» Exercise: Return all of the data exactly as given.

» Material provided:

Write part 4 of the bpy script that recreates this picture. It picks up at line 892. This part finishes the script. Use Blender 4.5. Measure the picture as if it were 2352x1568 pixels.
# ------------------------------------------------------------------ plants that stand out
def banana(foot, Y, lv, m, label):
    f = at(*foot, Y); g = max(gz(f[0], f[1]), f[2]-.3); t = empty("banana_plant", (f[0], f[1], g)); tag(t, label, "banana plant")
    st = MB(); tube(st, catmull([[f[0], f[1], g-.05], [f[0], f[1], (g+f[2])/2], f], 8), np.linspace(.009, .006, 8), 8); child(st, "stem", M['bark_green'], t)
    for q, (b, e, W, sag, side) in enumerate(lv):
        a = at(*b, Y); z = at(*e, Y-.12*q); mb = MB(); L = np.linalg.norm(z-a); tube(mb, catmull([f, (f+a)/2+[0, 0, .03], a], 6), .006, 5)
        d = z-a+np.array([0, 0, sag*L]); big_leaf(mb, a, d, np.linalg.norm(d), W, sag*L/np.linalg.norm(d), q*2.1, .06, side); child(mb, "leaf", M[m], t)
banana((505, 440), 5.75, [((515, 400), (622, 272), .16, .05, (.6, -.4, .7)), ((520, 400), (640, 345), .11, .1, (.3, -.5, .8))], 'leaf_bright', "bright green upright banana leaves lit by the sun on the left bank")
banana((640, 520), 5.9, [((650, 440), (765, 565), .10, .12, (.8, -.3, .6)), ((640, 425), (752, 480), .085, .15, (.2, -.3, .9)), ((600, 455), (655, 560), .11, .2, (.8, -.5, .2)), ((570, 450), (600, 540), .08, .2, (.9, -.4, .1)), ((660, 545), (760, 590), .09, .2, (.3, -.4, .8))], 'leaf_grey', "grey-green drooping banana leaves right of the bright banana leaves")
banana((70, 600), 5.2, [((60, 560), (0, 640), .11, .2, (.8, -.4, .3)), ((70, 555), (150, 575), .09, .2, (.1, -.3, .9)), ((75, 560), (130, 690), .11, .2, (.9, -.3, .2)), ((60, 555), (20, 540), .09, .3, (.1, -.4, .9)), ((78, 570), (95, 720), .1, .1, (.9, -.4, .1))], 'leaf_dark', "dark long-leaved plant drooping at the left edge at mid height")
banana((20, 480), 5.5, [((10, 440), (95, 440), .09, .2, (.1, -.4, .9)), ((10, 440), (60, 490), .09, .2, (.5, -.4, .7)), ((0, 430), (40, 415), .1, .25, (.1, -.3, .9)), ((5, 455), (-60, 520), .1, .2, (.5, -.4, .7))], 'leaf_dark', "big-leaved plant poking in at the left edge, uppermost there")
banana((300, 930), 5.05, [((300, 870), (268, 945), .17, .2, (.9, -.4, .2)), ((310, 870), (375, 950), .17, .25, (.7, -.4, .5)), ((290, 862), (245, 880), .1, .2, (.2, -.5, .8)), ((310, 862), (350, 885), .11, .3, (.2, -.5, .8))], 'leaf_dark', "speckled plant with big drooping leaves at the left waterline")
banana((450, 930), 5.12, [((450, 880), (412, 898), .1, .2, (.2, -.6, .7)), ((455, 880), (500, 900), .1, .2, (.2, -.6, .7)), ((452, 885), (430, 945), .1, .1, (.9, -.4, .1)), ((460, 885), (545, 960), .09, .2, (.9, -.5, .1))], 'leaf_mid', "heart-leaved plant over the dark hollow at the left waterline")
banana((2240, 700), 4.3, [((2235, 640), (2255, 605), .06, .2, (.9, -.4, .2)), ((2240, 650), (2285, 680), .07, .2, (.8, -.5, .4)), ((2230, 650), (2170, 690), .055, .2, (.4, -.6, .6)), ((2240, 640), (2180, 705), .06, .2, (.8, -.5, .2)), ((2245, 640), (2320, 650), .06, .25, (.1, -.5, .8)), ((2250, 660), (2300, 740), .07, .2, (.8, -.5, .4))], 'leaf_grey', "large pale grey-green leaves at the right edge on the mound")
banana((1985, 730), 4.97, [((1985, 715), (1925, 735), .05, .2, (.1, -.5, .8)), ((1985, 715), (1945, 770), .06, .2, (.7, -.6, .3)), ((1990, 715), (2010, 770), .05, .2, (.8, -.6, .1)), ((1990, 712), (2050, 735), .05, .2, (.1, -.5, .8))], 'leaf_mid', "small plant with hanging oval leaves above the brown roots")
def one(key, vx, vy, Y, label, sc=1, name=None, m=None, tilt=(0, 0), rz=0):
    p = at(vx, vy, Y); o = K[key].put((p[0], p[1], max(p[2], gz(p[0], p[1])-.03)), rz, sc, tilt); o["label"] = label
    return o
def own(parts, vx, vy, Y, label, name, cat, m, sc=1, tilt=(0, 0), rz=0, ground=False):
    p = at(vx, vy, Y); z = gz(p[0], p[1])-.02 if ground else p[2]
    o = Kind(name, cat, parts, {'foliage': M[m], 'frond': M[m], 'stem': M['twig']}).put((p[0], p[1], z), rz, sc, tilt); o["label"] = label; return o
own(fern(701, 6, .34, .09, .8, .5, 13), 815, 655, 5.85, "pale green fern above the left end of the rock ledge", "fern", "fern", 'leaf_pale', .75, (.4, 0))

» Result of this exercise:
Write part 4 of the bpy script that recreates this picture. It picks up at line 892. This part finishes the script. Use Blender 4.5. Measure the picture as if it were 2352x1568 pixels.
# ------------------------------------------------------------------ plants that stand out
def banana(foot, Y, lv, m, label):
    f = at(*foot, Y); g = max(gz(f[0], f[1]), f[2]-.3); t = empty("banana_plant", (f[0], f[1], g)); tag(t, label, "banana plant")
    st = MB(); tube(st, catmull([[f[0], f[1], g-.05], [f[0], f[1], (g+f[2])/2], f], 8), np.linspace(.009, .006, 8), 8); child(st, "stem", M['bark_green'], t)
    for q, (b, e, W, sag, side) in enumerate(lv):
        a = at(*b, Y); z = at(*e, Y-.12*q); mb = MB(); L = np.linalg.norm(z-a); tube(mb, catmull([f, (f+a)/2+[0, 0, .03], a], 6), .006, 5)
        d = z-a+np.array([0, 0, sag*L]); big_leaf(mb, a, d, np.linalg.norm(d), W, sag*L/np.linalg.norm(d), q*2.1, .06, side); child(mb, "leaf", M[m], t)
banana((505, 440), 5.75, [((515, 400), (622, 272), .16, .05, (.6, -.4, .7)), ((520, 400), (640, 345), .11, .1, (.3, -.5, .8))], 'leaf_bright', "bright green upright banana leaves lit by the sun on the left bank")
banana((640, 520), 5.9, [((650, 440), (765, 565), .10, .12, (.8, -.3, .6)), ((640, 425), (752, 480), .085, .15, (.2, -.3, .9)), ((600, 455), (655, 560), .11, .2, (.8, -.5, .2)), ((570, 450), (600, 540), .08, .2, (.9, -.4, .1)), ((660, 545), (760, 590), .09, .2, (.3, -.4, .8))], 'leaf_grey', "grey-green drooping banana leaves right of the bright banana leaves")
banana((70, 600), 5.2, [((60, 560), (0, 640), .11, .2, (.8, -.4, .3)), ((70, 555), (150, 575), .09, .2, (.1, -.3, .9)), ((75, 560), (130, 690), .11, .2, (.9, -.3, .2)), ((60, 555), (20, 540), .09, .3, (.1, -.4, .9)), ((78, 570), (95, 720), .1, .1, (.9, -.4, .1))], 'leaf_dark', "dark long-leaved plant drooping at the left edge at mid height")
banana((20, 480), 5.5, [((10, 440), (95, 440), .09, .2, (.1, -.4, .9)), ((10, 440), (60, 490), .09, .2, (.5, -.4, .7)), ((0, 430), (40, 415), .1, .25, (.1, -.3, .9)), ((5, 455), (-60, 520), .1, .2, (.5, -.4, .7))], 'leaf_dark', "big-leaved plant poking in at the left edge, uppermost there")
banana((300, 930), 5.05, [((300, 870), (268, 945), .17, .2, (.9, -.4, .2)), ((310, 870), (375, 950), .17, .25, (.7, -.4, .5)), ((290, 862), (245, 880), .1, .2, (.2, -.5, .8)), ((310, 862), (350, 885), .11, .3, (.2, -.5, .8))], 'leaf_dark', "speckled plant with big drooping leaves at the left waterline")
banana((450, 930), 5.12, [((450, 880), (412, 898), .1, .2, (.2, -.6, .7)), ((455, 880), (500, 900), .1, .2, (.2, -.6, .7)), ((452, 885), (430, 945), .1, .1, (.9, -.4, .1)), ((460, 885), (545, 960), .09, .2, (.9, -.5, .1))], 'leaf_mid', "heart-leaved plant over the dark hollow at the left waterline")
banana((2240, 700), 4.3, [((2235, 640), (2255, 605), .06, .2, (.9, -.4, .2)), ((2240, 650), (2285, 680), .07, .2, (.8, -.5, .4)), ((2230, 650), (2170, 690), .055, .2, (.4, -.6, .6)), ((2240, 640), (2180, 705), .06, .2, (.8, -.5, .2)), ((2245, 640), (2320, 650), .06, .25, (.1, -.5, .8)), ((2250, 660), (2300, 740), .07, .2, (.8, -.5, .4))], 'leaf_grey', "large pale grey-green leaves at the right edge on the mound")
banana((1985, 730), 4.97, [((1985, 715), (1925, 735), .05, .2, (.1, -.5, .8)), ((1985, 715), (1945, 770), .06, .2, (.7, -.6, .3)), ((1990, 715), (2010, 770), .05, .2, (.8, -.6, .1)), ((1990, 712), (2050, 735), .05, .2, (.1, -.5, .8))], 'leaf_mid', "small plant with hanging oval leaves above the brown roots")
def one(key, vx, vy, Y, label, sc=1, name=None, m=None, tilt=(0, 0), rz=0):
    p = at(vx, vy, Y); o = K[key].put((p[0], p[1], max(p[2], gz(p[0], p[1])-.03)), rz, sc, tilt); o["label"] = label
    return o
def own(parts, vx, vy, Y, label, name, cat, m, sc=1, tilt=(0, 0), rz=0, ground=False):
    p = at(vx, vy, Y); z = gz(p[0], p[1])-.02 if ground else p[2]
    o = Kind(name, cat, parts, {'foliage': M[m], 'frond': M[m], 'stem': M['twig']}).put((p[0], p[1], z), rz, sc, tilt); o["label"] = label; return o
own(fern(701, 6, .34, .09, .8, .5, 13), 815, 655, 5.85, "pale green fern above the left end of the rock ledge", "fern", "fern", 'leaf_pale', .75, (.4, 0))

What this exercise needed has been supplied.